Título: Fiz o que achava certo, combati os inimigos
Autor: Carvalho, Jailton de
Fonte: O Globo, 27/12/2007, O Mundo, p. 28

Um dos quatro gaúchos processados, coronel reage irritado à notícia sobre a ordem de prisão decretada pela Justiça italiana.

PORTO ALEGRE. Dos quatro gaúchos processados pela Justiça italiana, o único que se dispôs a falar, rapidamente, sobre o episódio é o coronel de reserva do Exército Carlos Alberto Ponzi. Residente em Porto Alegre, no bairro Menino Deus, ele foi chefe da 2ª Seção do Estado Maior e do SNI gaúcho no final dos anos 80. Em 2001, ao saber que estava incluído entre os supostos responsáveis pelo desaparecimento de Lorenzo Viñas, em Uruguaiana, cidade gaúcha que faz fronteira com a Argentina, Ponzi declarou à imprensa local que estranhava o processo, já que, segundo ele "a repressão no período Figueiredo foi suave, sem casos de desaparecidos".

Agora, Ponzi, depois de dirigir palavrões aos juízes italianos, afirma:

- Eles podem me processar. Não estou preocupado com esses juízes italianos ou qualquer outro. Não tenho receio de ser preso, nem aqui, nem em qualquer lugar. Fiz o que achava certo, combati os inimigos do meu país - disse o ex-militar, com a voz exaltada, que após a declaração desligou o telefone de sua residência.

"Guerrilheiros algemados e constrangimento no QG"

O ex-secretário de Segurança Pública João Leivas Job reside em Porto Alegre, no bairro Bela Vista, e tem residência no litoral gaúcho, para onde se muda durante o inverno. Recluso, não aceita dar entrevistas e raramente fala sobre o período militar.

No livro "Segredos à direita e à esquerda na ditadura militar", de 2007, do jornalista gaúcho José Mitchell, Job, que interrogava os presos políticos no Palácio da Polícia, em Porto Alegre, sede da Secretaria de Segurança, relata:

"Fiz mais de 70% desses inquéritos contra o terrorismo. No início, eu realizava inquéritos mesmo no quartel-general. Nos dias de interrogatórios, parava um veículo na frente do quartel-general, com policiais do Dops armados de metralhadoras, trazendo guerrilheiros algemados, o que causava constrangimento no QG do III Exército. Por isso, passei a realizar os IPMs no Palácio da Polícia."
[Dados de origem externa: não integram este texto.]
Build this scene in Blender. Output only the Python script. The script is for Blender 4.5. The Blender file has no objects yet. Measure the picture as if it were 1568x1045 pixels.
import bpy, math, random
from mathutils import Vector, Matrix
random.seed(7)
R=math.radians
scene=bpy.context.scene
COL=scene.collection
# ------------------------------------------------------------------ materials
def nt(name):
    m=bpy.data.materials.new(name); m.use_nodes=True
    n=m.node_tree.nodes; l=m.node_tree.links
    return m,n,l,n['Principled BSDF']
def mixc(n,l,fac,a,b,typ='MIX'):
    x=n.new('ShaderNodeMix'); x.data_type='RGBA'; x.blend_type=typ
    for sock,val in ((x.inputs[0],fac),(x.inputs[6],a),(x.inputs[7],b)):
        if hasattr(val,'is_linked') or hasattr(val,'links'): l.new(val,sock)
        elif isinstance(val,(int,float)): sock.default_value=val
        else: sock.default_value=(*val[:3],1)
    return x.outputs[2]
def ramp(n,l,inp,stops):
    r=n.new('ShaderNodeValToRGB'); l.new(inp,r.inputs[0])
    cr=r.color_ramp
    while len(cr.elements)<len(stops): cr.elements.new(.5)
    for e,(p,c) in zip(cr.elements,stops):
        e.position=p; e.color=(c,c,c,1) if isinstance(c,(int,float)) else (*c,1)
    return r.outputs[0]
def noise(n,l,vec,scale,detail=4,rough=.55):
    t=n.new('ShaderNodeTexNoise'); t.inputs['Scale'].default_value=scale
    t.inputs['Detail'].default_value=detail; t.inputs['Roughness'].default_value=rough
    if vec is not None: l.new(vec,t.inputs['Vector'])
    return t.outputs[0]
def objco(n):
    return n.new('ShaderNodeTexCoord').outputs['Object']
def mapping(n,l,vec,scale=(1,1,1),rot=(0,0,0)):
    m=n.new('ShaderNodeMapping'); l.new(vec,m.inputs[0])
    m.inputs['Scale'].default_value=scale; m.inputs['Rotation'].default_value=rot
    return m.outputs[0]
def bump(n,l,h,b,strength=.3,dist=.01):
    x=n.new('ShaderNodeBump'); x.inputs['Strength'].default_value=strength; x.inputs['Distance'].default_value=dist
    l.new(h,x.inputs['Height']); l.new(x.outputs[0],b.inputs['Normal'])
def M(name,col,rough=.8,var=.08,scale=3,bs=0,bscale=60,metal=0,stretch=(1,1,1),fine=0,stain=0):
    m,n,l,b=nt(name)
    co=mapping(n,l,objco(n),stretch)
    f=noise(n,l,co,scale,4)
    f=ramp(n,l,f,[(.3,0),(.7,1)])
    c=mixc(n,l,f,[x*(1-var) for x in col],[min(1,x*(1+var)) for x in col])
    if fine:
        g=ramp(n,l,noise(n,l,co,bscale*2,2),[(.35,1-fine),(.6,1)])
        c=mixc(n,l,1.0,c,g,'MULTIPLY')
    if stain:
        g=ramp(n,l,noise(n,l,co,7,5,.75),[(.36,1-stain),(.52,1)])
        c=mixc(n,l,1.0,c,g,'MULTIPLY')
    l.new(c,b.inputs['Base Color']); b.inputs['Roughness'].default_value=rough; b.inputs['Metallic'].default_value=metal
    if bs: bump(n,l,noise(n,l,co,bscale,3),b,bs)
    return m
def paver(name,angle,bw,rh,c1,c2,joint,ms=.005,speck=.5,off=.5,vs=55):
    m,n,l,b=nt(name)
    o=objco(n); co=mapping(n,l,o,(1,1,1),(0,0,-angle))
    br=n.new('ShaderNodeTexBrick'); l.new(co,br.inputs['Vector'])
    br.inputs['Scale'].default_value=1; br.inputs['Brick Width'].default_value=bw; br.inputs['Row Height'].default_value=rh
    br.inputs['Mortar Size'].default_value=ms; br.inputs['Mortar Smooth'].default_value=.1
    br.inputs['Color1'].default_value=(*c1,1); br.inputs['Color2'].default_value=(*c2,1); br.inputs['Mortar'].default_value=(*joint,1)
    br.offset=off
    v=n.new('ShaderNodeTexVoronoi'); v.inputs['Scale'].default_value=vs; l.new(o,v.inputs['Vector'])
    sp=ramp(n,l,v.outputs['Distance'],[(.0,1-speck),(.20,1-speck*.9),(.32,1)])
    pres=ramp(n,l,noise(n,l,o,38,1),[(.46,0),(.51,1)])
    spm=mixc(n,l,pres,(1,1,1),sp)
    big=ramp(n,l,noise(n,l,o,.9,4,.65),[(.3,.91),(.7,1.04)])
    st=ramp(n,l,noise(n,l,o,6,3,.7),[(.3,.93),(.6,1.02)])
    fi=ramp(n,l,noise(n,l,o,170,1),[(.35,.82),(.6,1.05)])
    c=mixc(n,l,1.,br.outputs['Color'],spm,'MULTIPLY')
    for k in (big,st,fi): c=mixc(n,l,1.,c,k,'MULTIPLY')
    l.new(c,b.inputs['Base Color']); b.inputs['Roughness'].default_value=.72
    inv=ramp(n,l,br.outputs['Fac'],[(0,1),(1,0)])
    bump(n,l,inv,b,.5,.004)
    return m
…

Segundo presos políticos interrogados por ele, na época, Job era rigoroso nos interrogatórios, mas não participava de torturas.

Átila Rorhsetzer é um dos personagens mais enigmáticos dos órgãos repressores gaúchos. Evitava ser fotografado e sua imagem pública continua praticamente desconhecida. Reside no litoral de Santa Catarina. Era coronel do Exército e foi chefe da Divisão Central de Informações (DCI), órgão da Secretaria Estadual de Segurança.

Em novembro de 1978, quando estava à frente do órgão, houve o seqüestro dos esquerdistas uruguaios Lílian Celiberti e Universindo Diaz, por policiais brasileiros e uruguaios.

É apontado, pelo Movimento de Justiça e Direitos Humanos do Rio Grande do Sul, presidido por Jair Krischke, como o articulador da operação em território brasileiro. O fato criou embaraço entre as forças de repressão do estado, porque, oficialmente, questões que envolviam estrangeiros eram da alçada da Policia Federal, que só foi tomar conhecimento do fato depois de consumado.

Marco Aurélio da Silva Reis, ex-chefe do Dops gaúcho, reside atualmente no litoral gaúcho. É o único gaúcho civil da lista da Justiça italiana. Seu estado de saúde, segundo familiares, é delicado.

O ex-delegado Marco Aurélio Reis, no livro sobre a ditadura militar do jornalista José Mitchel, fala sobre o episódio do desaparecimento de Lorenzo Viñas:

"Na época, estávamos muito preocupados com a visita do Papa João Paulo II ao Brasil e com sua segurança. Não recordo de nenhum incidente que tenha acontecido na fronteira de suposto seqüestro dessa pessoa chamada Lorenzo Viñas. Ainda mais agora, que tenho problemas de memória por causa da saúde", explicou Reis no primeiro semestre de 2007.

Reis disse ao jornalista na época que se fosse necessário iria depor para a Justiça italiana, classificando o fato de "um constrangimento".